-- Data excerpt --
------------

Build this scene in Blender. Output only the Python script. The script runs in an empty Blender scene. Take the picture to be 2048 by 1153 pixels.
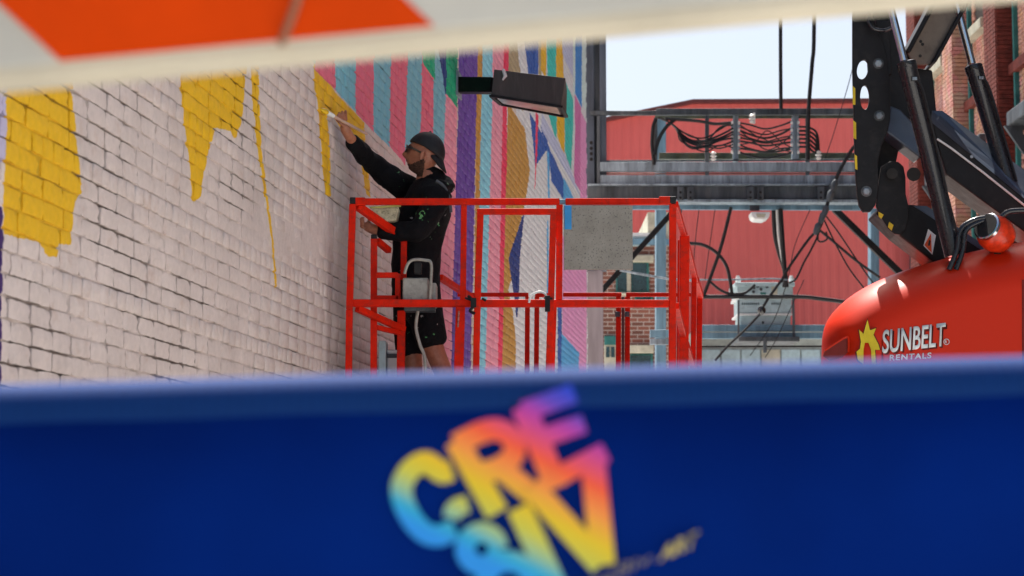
import bpy, bmesh, math, random
import numpy as np
from mathutils import Vector, Matrix, noise
R = math.radians
rnd = random.Random(7)
S = bpy.context.scene
col = S.collection

# ------------------------------------------------------------------ camera
F = 4200.0
PITCH = math.atan(454.0 / F)
CAMZ = 1.5
cd = bpy.data.cameras.new('camera'); cam = bpy.data.objects.new('camera', cd); col.objects.link(cam)
cam.location = (0, 0, CAMZ); cam.rotation_euler = (R(90) + PITCH, 0, 0)
cd.sensor_width = 36; cd.lens = F / 2048 * 36; cd.clip_start = .05; cd.clip_end = 600
cd.dof.use_dof = True; cd.dof.focus_distance = 12.2; cd.dof.aperture_fstop = 5.2
S.camera = cam
# ------------------------------------------------------------------ sky and sun
SUN_AZ, SUN_EL = R(-9), R(61)
w = bpy.data.worlds.new('World'); S.world = w; w.use_nodes = True
nt = w.node_tree; nt.nodes.clear()
sk = nt.nodes.new('ShaderNodeTexSky'); sk.sky_type = 'NISHITA'; sk.sun_disc = False
sk.sun_elevation = SUN_EL; sk.sun_rotation = SUN_AZ; sk.air_density = 1.0; sk.dust_density = 3.6; sk.ozone_density = .35
bg = nt.nodes.new('ShaderNodeBackground'); bg.inputs['Strength'].default_value = .06
wo = nt.nodes.new('ShaderNodeOutputWorld')
nt.links.new(sk.outputs[0], bg.inputs[0]); nt.links.new(bg.outputs[0], wo.inputs[0])
sl = bpy.data.lights.new('sun', 'SUN'); sl.energy = 5.0; sl.angle = R(.55); sl.color = (1, .95, .87)
so = bpy.data.objects.new('sun', sl); col.objects.link(so)
sv = Vector((math.sin(SUN_AZ) * math.cos(SUN_EL), math.cos(SUN_AZ) * math.cos(SUN_EL), math.sin(SUN_EL)))
so.rotation_euler = sv.to_track_quat('Z', 'Y').to_euler(); so.location = (0, 0, 40)
S.view_settings.view_transform = 'Standard'; S.view_settings.look = 'None'
S.view_settings.exposure = 1.46; S.view_settings.gamma = 1
S.view_settings.use_curve_mapping = False
S.cycles.max_bounces = 6; S.cycles.diffuse_bounces = 3; S.cycles.glossy_bounces = 3
S.cycles.use_denoising = True

# ------------------------------------------------------------------ pixel <-> world
UP = Vector((0, -math.sin(PITCH), math.cos(PITCH))); FW = Vector((0, math.cos(PITCH), math.sin(PITCH)))
C0 = Vector((0, 0, CAMZ))
def ray(px, py):
    return Vector((1, 0, 0)) * ((px - 1024) / F) + UP * (-(py - 576.5) / F) + FW
def P(px, py, Y):
    d = ray(px, py); return C0 + d * (Y / d.y)
AZ = math.atan(506 / 4224.5); TA = math.tan(AZ); X0 = -2.359
def W(px, py):                       # point on the mural wall plane
    d = ray(px, py); t = X0 / (d.x - TA * d.y); return C0 + d * t
UV = Vector((math.sin(AZ), math.cos(AZ), 0))
def uz(px, py):
    p = W(px, py); return (p.x - X0) * UV.x + p.y * UV.y, p.z

# ------------------------------------------------------------------ object helpers
def tag(o, label=None, cat=None, group=None, kind=None):
    if label: o['label'] = label
    if cat: o['category'] = cat
    if group: o['group'] = group
    if kind: o['kind'] = kind
    return o
def empty(name, loc=(0, 0, 0), rz=0, label=None, cat=None, group=None, kind=None):
    o = bpy.data.objects.new(name, None); col.objects.link(o)
    o.location = loc; o.rotation_euler = (0, 0, rz); o.empty_display_size = .1
    return tag(o, label, cat, group, kind)
def srgb(r, g, b):
    f = lambda c: (c / 255 / 12.92) if c / 255 <= .04045 else ((c / 255 + .055) / 1.055) ** 2.4
    return (f(r), f(g), f(b))
class NT:
    def __init__(s, name):
        s.m = bpy.data.materials.new(name); s.m.use_nodes = True; s.t = s.m.node_tree
        s.b = s.t.nodes['Principled BSDF']
    def n(s, typ, **kw):
        o = s.t.nodes.new('ShaderNode' + typ)
        for k, v in kw.items(): setattr(o, k, v)
        return o
    def l(s, a, b): s.t.links.new(a, b)
    def math(s, op, a, b=None, c=None):
        m = s.n('Math', operation=op)
        for i, v in enumerate((a, b, c)):
            if v is None: continue
            if isinstance(v, (int, float)): m.inputs[i].default_value = v
            else: s.l(v, m.inputs[i])
        return m.outputs[0]
    def noise(s, vec, scale, detail=4, rough=.55):
        t = s.n('TexNoise'); t.inputs['Scale'].default_value = scale; t.inputs['Detail'].default_value = detail
        t.inputs['Roughness'].default_value = rough
        if vec is not None: s.l(vec, t.inputs['Vector'])
        return t.outputs['Fac']
    def mix(s, fac, a, b, blend='MIX'):
        m = s.n('Mix', data_type='RGBA', blend_type=blend)
        for i, v in ((0, fac), (6, a), (7, b)):
            if isinstance(v, (int, float)): m.inputs[i].default_value = v
            elif isinstance(v, tuple): m.inputs[i].default_value = (*v, 1) if len(v) == 3 else v
            else: s.l(v, m.inputs[i])
        return m.outputs[2]
    def ramp(s, fac, stops, interp='LINEAR'):
        r = s.n('ValToRGB'); r.color_ramp.interpolation = interp
        e = r.color_ramp.elements
        while len(e) < len(stops): e.new(.5)
        for x, (p, c) in zip(e, stops): x.position = p; x.color = (*c, 1) if len(c) == 3 else c
        if fac is not None: s.l(fac, r.inputs[0])
        return r.outputs[0]
    def bump(s, h, strength=.3, dist=.01):
        b = s.n('Bump'); b.inputs['Strength'].default_value = strength; b.inputs['Distance'].default_value = dist
        s.l(h, b.inputs['Height']); s.l(b.outputs[0], s.b.inputs['Normal']); return b
def pos(n): return n.n('NewGeometry').outputs['Position']
MATS = {}
def mat(name, c, rough=.55, metal=0, var=.18, vs=6, bump=.15, bs=60, dirt=None, dirtamt=.5, bd=.004, coat=0, spec=.3, streak=False):
    if name in MATS: return MATS[name]
    n = NT(name); p = pos(n)
    pv = p
    if streak:
        mp = n.n('Mapping'); mp.inputs['Scale'].default_value = (1, 1, .12); n.l(p, mp.inputs[0]); pv = mp.outputs[0]
    f = n.noise(pv, vs, 6, .6)
    dk = tuple(max(0, x * (1 - var * 1.6)) for x in c); lt = tuple(min(1, x * (1 + var)) for x in c)
    colr = n.ramp(f, [(.3, dk), (.7, lt)])
    if dirt:
        d = n.noise(pv, vs * 2.3, 8, .7)
        fac = n.ramp(d, [(.5, (0, 0, 0)), (.68, (dirtamt,) * 3)])
        colr = n.mix(fac, colr, dirt)
    n.l(colr, n.b.inputs['Base Color'])
    n.b.inputs['Metallic'].default_value = metal
    rr = n.math('MULTIPLY_ADD', n.noise(p, vs * 3, 3), .3, rough - .15)
    n.l(rr, n.b.inputs['Roughness'])
    n.b.inputs['Specular IOR Level'].default_value = spec
    if coat: n.b.inputs['Coat Weight'].default_value = coat; n.b.inputs['Coat Roughness'].default_value = .08
    if bump: n.bump(n.noise(p, bs, 4), bump, bd)
    MATS[name] = n.m; return n.m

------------

Repeat the lines of the listing above verbatim, beginning at its first line and ending at the line containing "col = S.collection", which is included. Omit pictures.

-- Response --
Build this scene in Blender. Output only the Python script. The script runs in an empty Blender scene. Take the picture to be 2048 by 1153 pixels.
import bpy, bmesh, math, random
import numpy as np
from mathutils import Vector, Matrix, noise
R = math.radians
rnd = random.Random(7)
S = bpy.context.scene
col = S.collection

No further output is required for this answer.